I search for information that can tell me more about the engineering behind a finished item's sound—things that the general public seems not to mention—but I have no way of knowing if a device that provides those fundamental signs does the job well. They do not map. The correct sound exists, as do good physical design objectives, though we're already losing certainty about them as they too must yield to their real sound. However, neither I nor anybody else in my circle can come up with a plug-and-play shorthand for it.

It certainly would be ideal if there were some sort of way to quantifiably correlate specific measurements to quality of sound. When talking about it what there are instead are approximations and ideas.
 
This link is to an ASR post that shows Eric’s response to Erin’s 2nd review and then Erin’s response back to Eric.
Could you provide a visual diagram of that please? o_O

For me
- Audio Science Reviews measurements didn't look that awful in the first place.
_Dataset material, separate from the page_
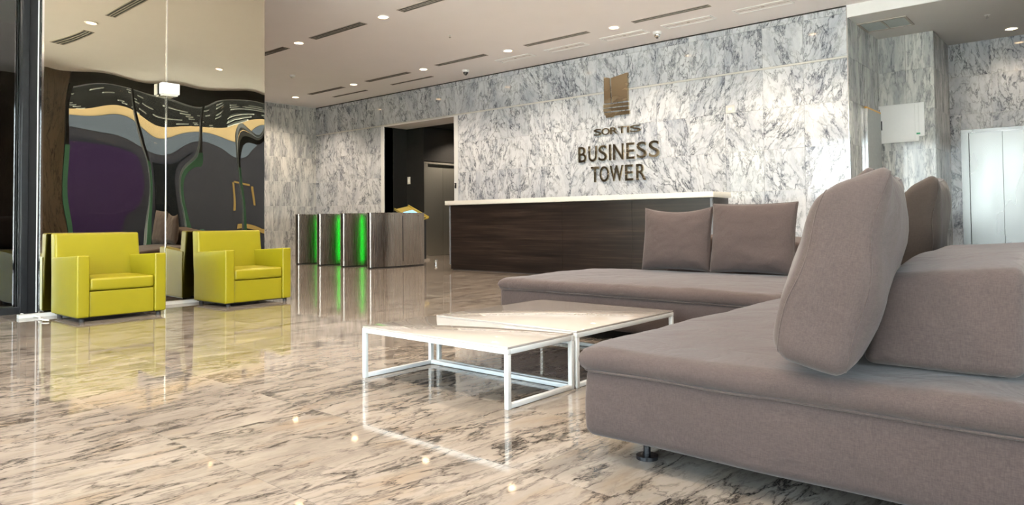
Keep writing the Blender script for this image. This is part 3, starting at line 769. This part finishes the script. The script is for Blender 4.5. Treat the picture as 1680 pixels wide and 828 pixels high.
# ------------------------------------------------------------------ sofas
def wav(v, amp, f, seed=0):
    p = v*f + Vector((seed, seed*1.7, seed*.3)); return noise.noise(p)*amp
def sofa(X0, X1, Y0, Y1, label, seed, name='sofa'):
    cx_, cy_ = (X0+X1)/2, (Y0+Y1)/2; sx_, sy_ = X1-X0, Y1-Y0
    t = empty(name, (cx_, cy_, 0), 0, label, 'sofa')
    def fb(v, s):
        k = math.sin(PI*min(1, max(0, v.z/s[2])))
        n = Vector((v.x/(s[0]/2), v.y/(s[1]/2), 0)); ln = max(abs(n.x), abs(n.y))
        if ln > .9:
            v = v + Vector((n.x if abs(n.x) > .95 else 0, n.y if abs(n.y) > .95 else 0, 0))*(.004*k + wav(v, .006, 3.2, seed))
        v.z += wav(v, .006, 2.3, seed+4) if v.z < .03 else 0
        return v
    o = link('base', mesh(soft_box(sx_-.02, sy_-.02, .235, .035, .04, fb), M_fab, 'all'), t, (0, 0, .075))
    def fm(v, s):
        u, w_ = v.x/(s[0]/2), v.y/(s[1]/2)
        if v.z > .04:
            e_ = (1-abs(u)**5)*(1-abs(w_)**5)
            v = v + Vector((0, 0, .018*e_*(v.z/s[2]) + wav(v, .007, 3.0, seed)*(v.z/s[2]) + wav(v, .003, 9, seed)*(v.z/s[2])))
        # pinched corners
        c_ = max(0, abs(u)-.9)*max(0, abs(w_)-.9)*100
        v = v + Vector((0, 0, -.014*c_ if v.z > .05 else 0))
        k = math.sin(PI*min(1, max(0, v.z/s[2])))
        if abs(u) > .97: v.x += math.copysign(.008*k + wav(v, .006, 5, seed), u)
        if abs(w_) > .97: v.y += math.copysign(.008*k + wav(v, .006, 5, seed), w_)
        return v
    link('mattress', mesh(soft_box(sx_+.006, sy_+.006, .085, .036, .035, fm), M_fab, 'all'), t, (0, 0, .287))
    bm = B(); r_ = .05; pts = []
    for qx, qy, a0 in ((1, 1, 0), (-1, 1, 90), (-1, -1, 180), (1, -1, 270)):
        for k in range(7):
            a = math.radians(a0+15*k); pts.append((qx*(sx_/2-r_)+r_*math.cos(a)*1.0, qy*(sy_/2-r_)+r_*math.sin(a), 0))
    dense = []
    for i in range(len(pts)):
        p, q = Vector(pts[i]), Vector(pts[(i+1) % len(pts)]); n_ = max(1, int((q-p).length/.06))
        for k in range(n_): 
            v = p.lerp(q, k/n_); v.z = wav(v, .006, 4, seed); dense.append(v)
    tube(bm, dense, .004, 6, True); link('piping', mesh(bm, M_fab, 'all'), t, (0, 0, .296))
    for a in (-1, 1):
        for b_ in (-1, 1):
            bm = B(); cyl(bm, (0, 0, .006), .036, .012, 28); cyl(bm, (0, 0, .045), .012, .066, 12); 
            link('foot', mesh(bm, M_foot, True), t, (a*(sx_/2-.17), b_*(sy_/2-.14), 0))
    return t
sofa(-1.37, -.12, 1.93, 3.93, 'large taupe fabric sofa module nearest the camera at the right', 1)
sofa(-3.47, -1.42, 3.86, 5.16, 'taupe fabric sofa module beyond the coffee tables', 5)

def bolster(loc, rz, sx_, sy_, h, label, seed):
    """wedge back block: base sx_ wide, narrower at the top, long in y."""
    def f(v, s):
        k = v.z/s[2]
        v = Vector((v.x*(1-.14*k) + .03*k, v.y*(1-.02*k), v.z))
        e_ = 1-abs(v.y/(s[1]/2))**2.4
        v.z += (.050*e_ - .01)*k + .015*k*(v.x/(s[0]/2)) + wav(v, .006, 4, seed)
        kk = math.sin(PI*min(1, max(0, v.z/s[2])))
        if abs(v.y) > s[1]/2*.93: v.y += math.copysign(.006*kk, v.y)
        return v
    t = empty('back_bolster', loc, rz, label, 'bolster')
    link('cover', mesh(soft_box(sx_, sy_, h, .032, .035, f), M_fab, 'all'), t)
    return t
bolster((-.362, 2.86, .390), 0, .37, 1.52, .262, 'long taupe back block lying on the near sofa behind the big cushion', 3)
bolster((-2.26, 5.35, .0), PI/2, .34, 1.14, .62, 'taupe back block behind the cushions of the far sofa', 8)

def pillow(w_, h_, t_, loc, rot, label, seed=0, ear=.05, soft=.45, wr=.006, sag=0.0):
    """square cushion in local xz plane, thickness along y, standing on z=0."""
    n = 36; bm = B()
    def P(u, v, s_):
        x = w_/2*u*(1-ear*(1-v*v)); z = h_/2*v*(1-ear*(1-u*u)) 
        th = t_/2*(max(0, 1-abs(u)**2.6)*max(0, 1-abs(v)**2.6))**soft
        th *= 1 - .25*v
        q = Vector((x, 0, z)); 
        wv = noise.noise(Vector((u*2.2+seed, v*2.2, s_*3)))*wr*2 + noise.noise(Vector((u*5+seed, v*7, s_*5+2)))*wr
        edge = (1-abs(u)**6)*(1-abs(v)**6)
        z -= sag*(1-u*u)*max(0, v)
        return Vector((x, s_*(th + wv*edge), z + h_/2))
    G = {}
    for s_ in (-1, 1):
        for i in range(n+1):
            for j in range(n+1):
                u, v = -1+2*i/n, -1+2*j/n
                u = math.sin(u*PI/2)*.55 + u*.45; v = math.sin(v*PI/2)*.55 + v*.45
                if s_ == 1 and (i in (0, n) or j in (0, n)): G[1, i, j] = G[-1, i, j]; continue
                G[s_, i, j] = bm.verts.new(P(u, v, s_))
    for s_ in (-1, 1):
        for i in range(n):
            for j in range(n):
                q = [G[s_, i, j], G[s_, i+1, j], G[s_, i+1, j+1], G[s_, i, j+1]]
                bm.faces.new(q if s_ == -1 else q[::-1])
    t = empty('cushion', loc, 0, label, 'cushion', 'loose scatter cushions on the sofas'); t.rotation_euler = rot
    rim = [G[-1, i, 0].co.copy() for i in range(n)] + [G[-1, n, j].co.copy() for j in range(n)] + [G[-1, i, n].co.copy() for i in range(n, 0, -1)] + [G[-1, 0, j].co.copy() for j in range(n, 0, -1)]
    link('cover', mesh(bm, M_fab, 'all'), t)
    bm = B(); tube(bm, rim, .0035, 5, True); link('edge_seam', mesh(bm, M_fab, 'all'), t)
    return t
D = math.radians
pillow(.58, .50, .18, (-2.625, 5.0, .392), (D(-8), 0, D(2)), 'square taupe cushion, left one of the pair on the far sofa', 2, sag=.03)
pillow(.64, .52, .18, (-2.015, 4.985, .392), (D(-8), 0, D(-1)), 'square taupe cushion, right one of the pair on the far sofa', 6)
M_fabd = fabric('darker_fabric', (.035, .025, .020), (.045, .033, .026))  # same weave in darker colours, for the farthest cushion only
def fat_cushion(w_, h_, t_, loc, rot, label, seed, fab=M_fab):
    """boxy cushion with a welted side band; wide in x, thick in y, pinched corner ears."""
    def f(v, s):
        u, k, q = v.x/(s[0]/2), v.z/s[2]*2-1, v.y/(s[1]/2)
        e_ = (1-abs(u)**3)*(1-abs(k)**3)
        v = v.copy(); v.y *= .80 + .42*max(0, e_) - .10*k
        v.z += .045*q*max(0, k)
        c_ = max(0, abs(u)-.55)*max(0, abs(k)-.55)*4.9
        v.x *= .955 + .06*c_; v.y *= 1 + .10*c_; v.z = s[2]/2 + (v.z - s[2]/2)*(.94 + .085*c_)
        v += Vector((wav(v, .016, 4, seed), wav(v, .024, 5, seed+3), wav(v, .020, 4, seed+7)))
        v += Vector((0, 1, .3))*(wav(Vector((v.x, v.y, v.z*.5)), .006, 14, seed))
        return v
    t = empty('cushion', loc, 0, label, 'cushion', 'loose scatter cushions on the sofas'); t.rotation_euler = rot
    link('cover', mesh(soft_box(w_, t_, h_, .05, .028, f), fab, 'all'), t)
    bm = B()
    for sy in (-1, 1):
        P_ = []
        for qx, qz, a0 in ((1, 1, 0), (-1, 1, 90), (-1, -1, 180), (1, -1, 270)):
            for k in range(5):
                a = math.radians(a0+22.5*k); P_.append(Vector((qx*(w_/2-.05)+.0355*math.cos(a), sy*(t_/2-.0155), h_/2 + qz*(h_/2-.05)+.0355*math.sin(a))))
        dn = []
        for i in range(len(P_)):
            p, q = P_[i], P_[(i+1) % len(P_)]; n_ = max(1, int((q-p).length/.03))
            for k in range(n_): dn.append(f(p.lerp(q, k/n_), (w_, t_, h_)))
        tube(bm, dn, .0025, 5, True)
    link('edge_seam', mesh(bm, fab, 'all'), t)
    return t
fat_cushion(.50, .53, .21, (-.655, 2.13, .388), (D(-14), D(0), D(-82)), 'big taupe cushion leaning on the back block in the foreground', 11)
fat_cushion(.50, .56, .17, (-.73, 2.66, .385), (D(-8), 0, D(-86)), 'taupe cushion half hidden behind the big foreground cushion', 15)
fat_cushion(.50, .56, .17, (-.68, 3.40, .39), (D(-7), 0, D(-84)), 'darker coloured cushion farthest back on the near sofa', 21, M_fabd)

# ------------------------------------------------------------------ armchairs
def make_armchair(label):
    """faces +x; width along y; front face at x=0, back at x=-.66"""
    t = empty('armchair', (0, 0, 0), 0, label, 'armchair', 'chartreuse vinyl armchairs before the mirror')
    W, Dp = .705, .615; aw = .095
    def slab(name, x0, x1, y0, y1, z0, z1, r=.012, fn=None, rot=None, loc=None):
        bm = soft_box(x1-x0, y1-y0, z1-z0, r, .04, fn)
        return link(name, mesh(bm, M_yel, True), t, ((x0+x1)/2, (y0+y1)/2, z0), rot)
    def armf(v, s):
        k = v.z/s[2]; v = v.copy(); v.z -= .030*k*(.5 - v.x/s[0]) ; return v
    slab('arm', -Dp, 0, -W/2, -W/2+aw, .035, .54, .012, armf); slab('arm', -Dp, 0, W/2-aw, W/2, .035, .54, .012, armf)
    slab('front_panel', -.10, -.012, -W/2+aw+.002, W/2-aw-.002, .035, .243, .010)
    def seat(v, s):
        v = v.copy(); v.z += .012*(1-(v.x/s[0]*2)**2)*(1-(v.y/s[1]*2)**2)*(v.z/s[2]) + wav(v, .003, 9, 3); return v
    slab('seat_cushion', -.50, -.004, -W/2+aw+.003, W/2-aw-.003, .248, .350, .022, seat)
    def back(v, s):
        v = v.copy(); k = v.z/s[2]; v.x -= .070*k; v.y *= 1-.035*max(0, k-.5); return v
    slab('backrest', -.605, -.485, -W/2+.006, W/2-.006, .045, .718, .016, back)
    bobj('underframe', M_black, t, (-.58, -.04, -W/2+.02, W/2-.02, .026, .034))
    for a in (-.555, -.04):
        for b_ in (-W/2+.05, W/2-.05):
            bm = B(); cyl(bm, (0, 0, .0125), .02, .025, 16); link('leg', mesh(bm, M_rubber, True), t, (a, b_, 0))
    bobj('tag', M_rubber, t, (-.5, -.47, W/2, W/2+.002, .12, .16), label='small dark brand tag')
    bobj('tag', M_rubber, t, (-.5, -.47, -W/2-.002, -W/2, .12, .16), label='small dark brand tag') if False else None
    return t
c1 = make_armchair('chartreuse yellow armchair at left, next to the dark glass')
c2 = copy_tree(c1); c2['label'] = 'chartreuse yellow armchair at right, next to the turnstiles'
c1.location = (-6.37, 2.367, 0); c1.rotation_euler[2] = D(.5)
c2.location = (-6.375, 3.612, 0); c2.rotation_euler[2] = D(1.5)

# ------------------------------------------------------------------ small things by the glass
bm = B(); pts = []
for k in range(26):
    a = k/25; pts.append((-7.38+.72*a, 1.90-.02*math.sin(a*9) + .03*noise.noise(Vector((k*.5, 1, 1))), .008+.006*abs(math.sin(a*12))))
tube(bm, pts, .006, 6); o = link('power_cable', mesh(bm, M_white, 'all')); tag(o, 'white cable lying on the floor by the left armchair', 'cable')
Yeah the response is hardly flat, and there's impedance resonance, join the club of 6,846,223 other speaker designs. Not impressive but I've seen far worse, like that Volti Razz horn for instance.
-Yet another manufacturer spitting out lies about sensitivity. We should bring back public stocks and the guillotine.
Something not clear to me now: these speakers ship with feet? Or holes? The holes came about from the manufacturer's fault, OR because the owner didn't send the plugs along?
 
i have bailed Eric at tekton out of trouble but wont anymore.
He crossed a line with Erin. Way uncool,.